Tyler is a pastor in Olympia, WA and an Investigations Manager with a Washington State agency. He's the author of the book What's It Mean to Be a Baptist?

Larry's picture

Moderator

I think "transitory" is inadequate because it seems the point of Ecclesiastes is not merely the transitoriness of life but the confusing nature of it. Yes, everything passes, but the point is that much of what goes on in life is confusing. It makes no sense and it would lead one to wonder why anything matters if everybody ends up the same anyway? Compare how many time the righteous and wicked are contrasted and the outcome is not what it seems it should be. If one is dwells on that too much, they will likely give up. That is why one must remember their Creator.
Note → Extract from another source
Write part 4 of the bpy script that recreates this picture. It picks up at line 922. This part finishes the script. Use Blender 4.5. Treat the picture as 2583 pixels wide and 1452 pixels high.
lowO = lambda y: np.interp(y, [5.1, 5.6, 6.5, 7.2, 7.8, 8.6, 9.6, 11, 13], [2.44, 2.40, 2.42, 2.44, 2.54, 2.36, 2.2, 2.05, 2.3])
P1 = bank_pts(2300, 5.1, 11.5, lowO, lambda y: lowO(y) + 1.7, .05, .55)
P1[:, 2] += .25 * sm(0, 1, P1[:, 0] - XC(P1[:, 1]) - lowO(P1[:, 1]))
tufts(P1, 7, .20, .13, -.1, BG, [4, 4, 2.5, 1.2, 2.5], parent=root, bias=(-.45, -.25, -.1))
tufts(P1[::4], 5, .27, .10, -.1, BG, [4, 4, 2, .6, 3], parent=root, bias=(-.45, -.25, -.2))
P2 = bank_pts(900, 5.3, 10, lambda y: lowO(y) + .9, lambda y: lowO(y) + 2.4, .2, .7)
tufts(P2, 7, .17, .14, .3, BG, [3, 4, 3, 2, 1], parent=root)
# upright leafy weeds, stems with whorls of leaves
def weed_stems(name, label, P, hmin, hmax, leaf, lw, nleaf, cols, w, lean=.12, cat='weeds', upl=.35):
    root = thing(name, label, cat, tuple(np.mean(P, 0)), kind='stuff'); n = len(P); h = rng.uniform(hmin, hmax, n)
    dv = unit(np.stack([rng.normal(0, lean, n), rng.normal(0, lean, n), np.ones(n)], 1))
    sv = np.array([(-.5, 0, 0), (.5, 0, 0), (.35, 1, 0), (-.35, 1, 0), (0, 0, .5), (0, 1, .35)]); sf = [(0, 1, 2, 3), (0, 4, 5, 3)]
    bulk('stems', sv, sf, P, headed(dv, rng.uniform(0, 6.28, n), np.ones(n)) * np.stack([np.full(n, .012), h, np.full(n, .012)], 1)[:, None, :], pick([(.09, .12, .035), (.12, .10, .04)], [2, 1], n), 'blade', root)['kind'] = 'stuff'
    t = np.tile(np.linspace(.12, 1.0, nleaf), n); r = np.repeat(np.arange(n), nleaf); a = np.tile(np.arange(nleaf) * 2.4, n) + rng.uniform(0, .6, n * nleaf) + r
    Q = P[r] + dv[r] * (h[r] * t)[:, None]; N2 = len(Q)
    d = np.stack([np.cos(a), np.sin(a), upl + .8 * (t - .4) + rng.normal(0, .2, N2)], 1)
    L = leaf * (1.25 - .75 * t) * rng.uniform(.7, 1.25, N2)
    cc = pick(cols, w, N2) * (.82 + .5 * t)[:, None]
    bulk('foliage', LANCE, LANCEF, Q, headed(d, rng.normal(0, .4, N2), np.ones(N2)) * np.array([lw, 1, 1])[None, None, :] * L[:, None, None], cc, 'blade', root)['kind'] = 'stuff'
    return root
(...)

In the midst of confusion, remember this is not the end.

Robert McCabe's picture

In Ecclesiastes 8:14 Qohelet describes a setting where a righ­teous person receives what the wicked should get; and the wicked what the righteous should receive. This type of situation is in conflict with the common understanding retribution dogma stressing that righteous people are rewarded for their virtuous lifestyles and the wicked are judged for their evil lifestyles. Because our author cannot comprehend this situation, he is vexed and also assesses it as hebel.This situation is puzzling, difficult to understand, but not transitory, temporary, or whatever time word one might want to use. The reversal of the retribution dogma is puzzling.